A Sagrada Família não fica pronta nunca? Há igrejas que demoraram bem mais
Quando as obras do Templo Expiatório da Sagrada Família começaram, em 1882, a Espanha ainda era um império colonial. Em franca decadência, é verdade, mas que ainda controlava Filipinas, Porto Rico, alguns territórios e arquipélagos espalhados pela África, como Canárias, Saara Ocidental e Guiné Equatorial, além da joia da Coroa, Cuba.
A obra da catedral seguiria o estilo neogótico, em voga na época, mas quando o arquiteto catalão Antoni Gaudí a assumiu, ele deu uma guinada modernista. Gaudí trabalhou a maior parte da vida no projeto. Porém, quando ele morreu, em 1926, a igreja só tinha quatro torres, e inacabadas, das 18 previstas.
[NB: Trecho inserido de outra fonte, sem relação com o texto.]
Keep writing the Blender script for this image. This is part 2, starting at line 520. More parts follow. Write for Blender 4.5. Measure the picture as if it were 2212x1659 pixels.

A Espanha virou república, viveu uma guerra civil que foi um dos grandes traumas do mundo no século 20, passou décadas sob um regime ditatorial, voltou a ser uma monarquia com eleições democráticas e viveu altos e baixos com suas regiões autônomas, como a Catalunha, onde fica a Sagrada Família. Barcelona, por sua vez, viveu a maior parte desse tempo meio isolada do resto do mundo, esperando ser descoberta.
Até que ela sediou uma das mais bem-sucedidas Olimpíadas da história, em 1992, e virou uma campeã do turismo global. Hoje, já se fala em turistas em excesso na cidade, que a descaracterizaram e a transformaram em um parque temático.
Isso tudo antes de a Sagrada Família ficar pronta, o que deve acontecer em 2026, 144 anos após o início dos trabalhos. É a grande obra há mais tempo em andamento no mundo.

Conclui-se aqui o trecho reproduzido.